Unlike one of his rival directors, Alfred Hitchcock, DeMille had never been one for appearing on screen. DeMille was also opposed to blatant sermonising, as his advice to the Protestant Film Commission in 1949 attests: '[L]et the story itself carry the message. Do not put propaganda speeches into the dialogue. Convey the message through what the characters do.'67 DeMille broke both of these rules with The Ten Commandments, however. Immediately after the movie's overture, he steps before a silver curtain to explain to his audience that: 'The theme of this picture is whether men are to be ruled by God's law, or whether they are to be ruled by the whims of a dictator like Rameses. Are men the property of the state, or are they free souls under God? This same battle continues throughout the world today.' The 'eternal' nature of this conflict was further emphasised in the souvenir programme, which carried the imprimatur of democracy's 'great saviour', recently retired British Prime Minister Winston Churchill, and stated:

The foundations of freedom's triumph over the forces of darkness are found in the words that came from Mount Sinai - the Ten Commandments . . . These events are both timely - and timeless. They are as timeless as God's word to Moses heard as the last speech in our film and found on America's famed Liberty Bell: 'Proclaim liberty throughout the land, unto all its inhabitants thereof' ... In the relationship between Moses and Rameses, we have the clash between two great opposing forces, forces which have confronted each other throughout human history and which still - at this very moment -are engaged in mortal combat for the future of all mankind.
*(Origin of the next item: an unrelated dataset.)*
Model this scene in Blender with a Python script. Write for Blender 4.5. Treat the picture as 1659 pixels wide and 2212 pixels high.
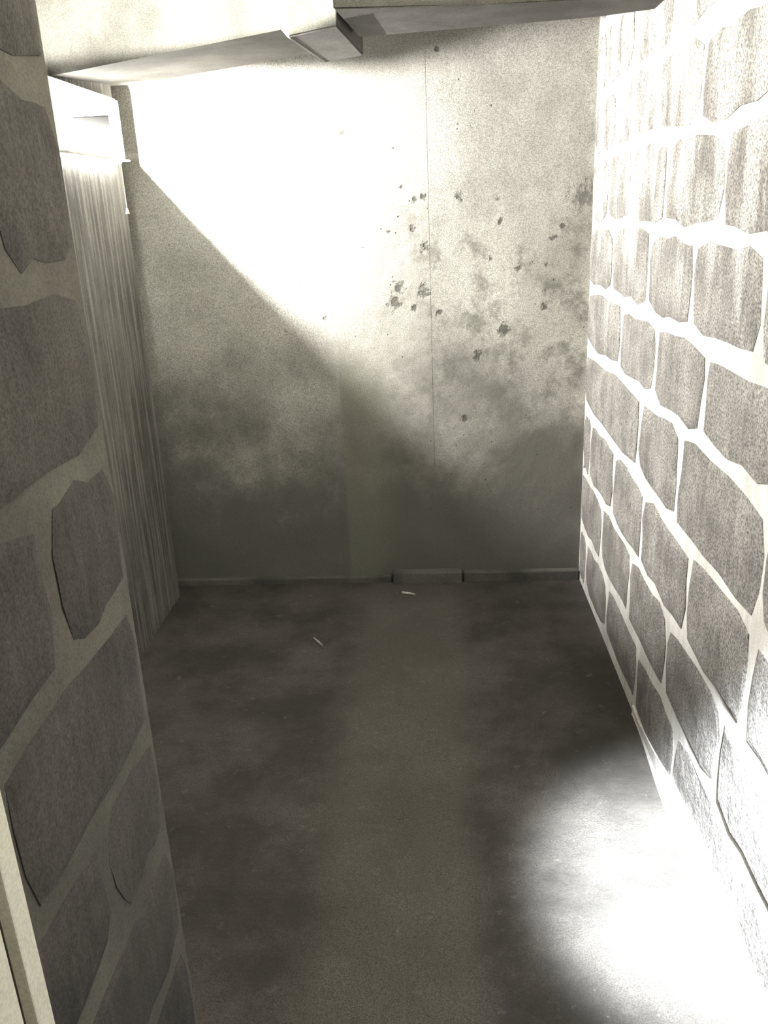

On the one hand, there is the Pharaoh Rameses - worshipped as a God - the massive machinery of oppression at his command, his people chattels, and his will their only law. Opposing him stands Moses, armed only with a staff - and the unquenchable fire of freedom under God.68

The Ten Commandments itself was not as direct as the publicity surrounding it, but this was typical of the efforts made in promotion during this era to ensure that audiences came to biblical epics with the knowledge that they were 'about' much more than just their historical narrative.